_WHAT IS REQUIRED_
From the entries below, gather each line containing the word "Treat".

_SUPPLIED DATA_
---------------
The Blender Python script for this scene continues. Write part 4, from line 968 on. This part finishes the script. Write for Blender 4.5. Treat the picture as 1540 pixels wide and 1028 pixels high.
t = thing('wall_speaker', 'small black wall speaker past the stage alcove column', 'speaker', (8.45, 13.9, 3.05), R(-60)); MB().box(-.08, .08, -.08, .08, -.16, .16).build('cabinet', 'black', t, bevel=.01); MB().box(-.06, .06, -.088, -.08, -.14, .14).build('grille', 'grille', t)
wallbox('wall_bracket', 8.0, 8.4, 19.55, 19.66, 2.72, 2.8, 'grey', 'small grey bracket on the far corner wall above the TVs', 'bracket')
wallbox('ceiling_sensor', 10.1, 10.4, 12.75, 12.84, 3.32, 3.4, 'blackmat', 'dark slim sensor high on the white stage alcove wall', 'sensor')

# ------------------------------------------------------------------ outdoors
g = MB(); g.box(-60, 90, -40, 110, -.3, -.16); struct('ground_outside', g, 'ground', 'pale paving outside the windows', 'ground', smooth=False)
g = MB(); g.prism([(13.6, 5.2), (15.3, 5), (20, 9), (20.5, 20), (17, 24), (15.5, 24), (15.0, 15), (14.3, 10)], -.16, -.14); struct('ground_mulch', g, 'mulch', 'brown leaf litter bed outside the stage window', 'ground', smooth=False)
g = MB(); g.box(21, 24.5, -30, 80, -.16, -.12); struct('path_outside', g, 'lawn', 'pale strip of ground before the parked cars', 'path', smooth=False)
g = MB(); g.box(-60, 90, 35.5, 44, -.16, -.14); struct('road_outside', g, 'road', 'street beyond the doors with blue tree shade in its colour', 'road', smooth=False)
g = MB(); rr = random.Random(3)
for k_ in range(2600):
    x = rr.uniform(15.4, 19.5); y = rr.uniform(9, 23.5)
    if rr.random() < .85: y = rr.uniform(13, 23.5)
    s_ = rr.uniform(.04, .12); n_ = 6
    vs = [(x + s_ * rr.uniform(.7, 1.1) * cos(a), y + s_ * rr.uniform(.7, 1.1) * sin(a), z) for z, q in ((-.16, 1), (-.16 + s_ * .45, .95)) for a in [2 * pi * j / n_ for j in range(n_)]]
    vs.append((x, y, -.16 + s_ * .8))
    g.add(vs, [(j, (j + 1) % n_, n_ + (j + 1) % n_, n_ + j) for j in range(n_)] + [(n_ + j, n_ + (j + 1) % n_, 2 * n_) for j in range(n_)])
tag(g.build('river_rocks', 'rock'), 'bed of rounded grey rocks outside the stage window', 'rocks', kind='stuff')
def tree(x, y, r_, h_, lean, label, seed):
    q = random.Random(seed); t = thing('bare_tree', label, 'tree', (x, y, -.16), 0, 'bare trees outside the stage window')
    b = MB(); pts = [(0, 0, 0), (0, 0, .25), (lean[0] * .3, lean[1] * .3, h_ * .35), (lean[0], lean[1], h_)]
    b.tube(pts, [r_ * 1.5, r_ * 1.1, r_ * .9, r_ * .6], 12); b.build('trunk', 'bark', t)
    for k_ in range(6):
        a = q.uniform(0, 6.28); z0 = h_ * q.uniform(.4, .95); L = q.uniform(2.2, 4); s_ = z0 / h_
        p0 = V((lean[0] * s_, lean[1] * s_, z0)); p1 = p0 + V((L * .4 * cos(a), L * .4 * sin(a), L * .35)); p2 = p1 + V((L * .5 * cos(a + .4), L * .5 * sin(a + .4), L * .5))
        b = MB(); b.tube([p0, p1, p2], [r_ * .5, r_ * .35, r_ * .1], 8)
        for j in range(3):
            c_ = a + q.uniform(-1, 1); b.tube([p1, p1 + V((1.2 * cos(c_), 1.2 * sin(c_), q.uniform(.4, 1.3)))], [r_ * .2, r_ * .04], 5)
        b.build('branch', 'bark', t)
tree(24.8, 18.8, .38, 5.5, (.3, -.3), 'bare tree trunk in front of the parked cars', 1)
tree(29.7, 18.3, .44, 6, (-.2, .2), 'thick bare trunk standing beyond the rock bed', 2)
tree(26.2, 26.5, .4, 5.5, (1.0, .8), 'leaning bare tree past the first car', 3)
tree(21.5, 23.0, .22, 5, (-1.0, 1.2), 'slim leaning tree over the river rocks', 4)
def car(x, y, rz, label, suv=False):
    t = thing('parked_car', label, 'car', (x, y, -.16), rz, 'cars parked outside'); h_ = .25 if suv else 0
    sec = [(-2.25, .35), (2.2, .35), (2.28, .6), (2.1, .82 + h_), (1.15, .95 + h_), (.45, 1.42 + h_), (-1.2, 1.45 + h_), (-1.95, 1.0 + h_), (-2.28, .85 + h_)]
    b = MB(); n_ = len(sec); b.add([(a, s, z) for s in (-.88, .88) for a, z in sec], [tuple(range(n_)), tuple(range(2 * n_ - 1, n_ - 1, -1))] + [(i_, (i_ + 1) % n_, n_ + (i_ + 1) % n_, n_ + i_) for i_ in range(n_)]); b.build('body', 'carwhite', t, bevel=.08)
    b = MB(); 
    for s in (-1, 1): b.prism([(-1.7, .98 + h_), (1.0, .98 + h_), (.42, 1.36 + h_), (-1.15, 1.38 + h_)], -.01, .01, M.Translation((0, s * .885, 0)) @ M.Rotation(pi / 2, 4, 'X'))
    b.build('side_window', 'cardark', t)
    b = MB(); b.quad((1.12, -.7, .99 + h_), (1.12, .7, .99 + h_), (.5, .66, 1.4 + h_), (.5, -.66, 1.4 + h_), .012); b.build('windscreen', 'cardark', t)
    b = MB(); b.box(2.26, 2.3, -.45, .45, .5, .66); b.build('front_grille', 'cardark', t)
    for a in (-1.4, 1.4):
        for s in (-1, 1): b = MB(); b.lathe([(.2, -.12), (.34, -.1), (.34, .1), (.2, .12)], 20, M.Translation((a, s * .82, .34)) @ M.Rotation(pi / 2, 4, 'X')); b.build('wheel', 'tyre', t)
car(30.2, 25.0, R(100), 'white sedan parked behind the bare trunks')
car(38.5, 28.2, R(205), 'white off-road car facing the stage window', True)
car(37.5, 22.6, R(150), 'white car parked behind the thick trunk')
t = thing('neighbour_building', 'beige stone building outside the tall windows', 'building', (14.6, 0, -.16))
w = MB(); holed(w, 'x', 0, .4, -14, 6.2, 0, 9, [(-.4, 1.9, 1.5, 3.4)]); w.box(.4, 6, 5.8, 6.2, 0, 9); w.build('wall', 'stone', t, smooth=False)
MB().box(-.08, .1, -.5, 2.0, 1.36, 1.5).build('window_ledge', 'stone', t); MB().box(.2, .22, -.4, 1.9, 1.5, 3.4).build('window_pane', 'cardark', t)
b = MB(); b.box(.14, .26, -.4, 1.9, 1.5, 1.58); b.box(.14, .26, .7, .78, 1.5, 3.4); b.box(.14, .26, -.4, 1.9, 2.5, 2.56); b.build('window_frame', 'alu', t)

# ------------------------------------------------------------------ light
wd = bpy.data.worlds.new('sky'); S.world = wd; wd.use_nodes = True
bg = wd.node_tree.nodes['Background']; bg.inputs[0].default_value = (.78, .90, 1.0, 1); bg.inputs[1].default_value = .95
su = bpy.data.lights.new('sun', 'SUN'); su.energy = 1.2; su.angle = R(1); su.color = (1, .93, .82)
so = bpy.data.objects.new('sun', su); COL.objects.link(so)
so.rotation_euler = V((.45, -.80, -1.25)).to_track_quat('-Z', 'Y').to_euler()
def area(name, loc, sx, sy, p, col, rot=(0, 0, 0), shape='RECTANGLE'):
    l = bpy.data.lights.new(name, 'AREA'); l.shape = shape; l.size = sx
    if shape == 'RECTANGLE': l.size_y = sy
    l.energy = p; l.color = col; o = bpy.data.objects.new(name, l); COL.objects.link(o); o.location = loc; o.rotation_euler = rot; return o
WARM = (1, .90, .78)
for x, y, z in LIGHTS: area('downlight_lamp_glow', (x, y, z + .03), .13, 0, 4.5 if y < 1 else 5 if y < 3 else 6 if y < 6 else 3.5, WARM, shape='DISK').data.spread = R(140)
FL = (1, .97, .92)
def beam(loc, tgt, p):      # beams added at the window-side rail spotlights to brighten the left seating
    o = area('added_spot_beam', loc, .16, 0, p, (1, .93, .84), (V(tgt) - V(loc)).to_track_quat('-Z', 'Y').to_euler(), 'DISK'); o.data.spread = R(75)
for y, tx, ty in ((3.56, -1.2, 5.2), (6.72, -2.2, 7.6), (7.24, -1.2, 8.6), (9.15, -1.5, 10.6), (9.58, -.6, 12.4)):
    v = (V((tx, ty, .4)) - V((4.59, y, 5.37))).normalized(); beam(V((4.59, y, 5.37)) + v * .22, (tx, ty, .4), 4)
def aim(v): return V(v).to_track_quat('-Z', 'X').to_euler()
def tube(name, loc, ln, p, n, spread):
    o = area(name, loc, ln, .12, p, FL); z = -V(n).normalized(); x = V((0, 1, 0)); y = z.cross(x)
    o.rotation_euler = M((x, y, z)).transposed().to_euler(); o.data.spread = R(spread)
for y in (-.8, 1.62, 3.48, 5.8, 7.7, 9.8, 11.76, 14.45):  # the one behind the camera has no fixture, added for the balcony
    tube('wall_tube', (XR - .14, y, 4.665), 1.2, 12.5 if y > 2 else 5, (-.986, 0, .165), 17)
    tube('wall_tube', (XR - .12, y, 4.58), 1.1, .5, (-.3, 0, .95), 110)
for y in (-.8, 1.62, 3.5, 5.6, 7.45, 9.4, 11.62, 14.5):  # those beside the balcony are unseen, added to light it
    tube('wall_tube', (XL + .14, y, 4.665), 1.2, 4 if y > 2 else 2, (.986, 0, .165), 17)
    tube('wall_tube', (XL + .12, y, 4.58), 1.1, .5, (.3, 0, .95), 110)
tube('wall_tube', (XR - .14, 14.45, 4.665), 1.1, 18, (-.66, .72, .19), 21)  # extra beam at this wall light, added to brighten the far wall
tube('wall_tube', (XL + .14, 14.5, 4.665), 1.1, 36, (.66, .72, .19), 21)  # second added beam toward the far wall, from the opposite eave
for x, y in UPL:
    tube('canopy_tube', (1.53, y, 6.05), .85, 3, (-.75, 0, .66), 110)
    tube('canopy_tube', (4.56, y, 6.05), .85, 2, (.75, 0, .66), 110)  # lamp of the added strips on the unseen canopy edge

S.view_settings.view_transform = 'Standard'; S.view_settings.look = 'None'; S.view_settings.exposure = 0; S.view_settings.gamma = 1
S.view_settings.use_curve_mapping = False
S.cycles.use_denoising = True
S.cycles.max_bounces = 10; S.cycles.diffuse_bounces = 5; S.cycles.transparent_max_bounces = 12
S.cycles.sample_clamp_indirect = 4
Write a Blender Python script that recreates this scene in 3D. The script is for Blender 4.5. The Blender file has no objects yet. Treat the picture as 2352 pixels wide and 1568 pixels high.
---------------
_TASK OUTPUT_
The Blender Python script for this scene continues. Write part 4, from line 968 on. This part finishes the script. Write for Blender 4.5. Treat the picture as 1540 pixels wide and 1028 pixels high.
Write a Blender Python script that recreates this scene in 3D. The script is for Blender 4.5. The Blender file has no objects yet. Treat the picture as 2352 pixels wide and 1568 pixels high.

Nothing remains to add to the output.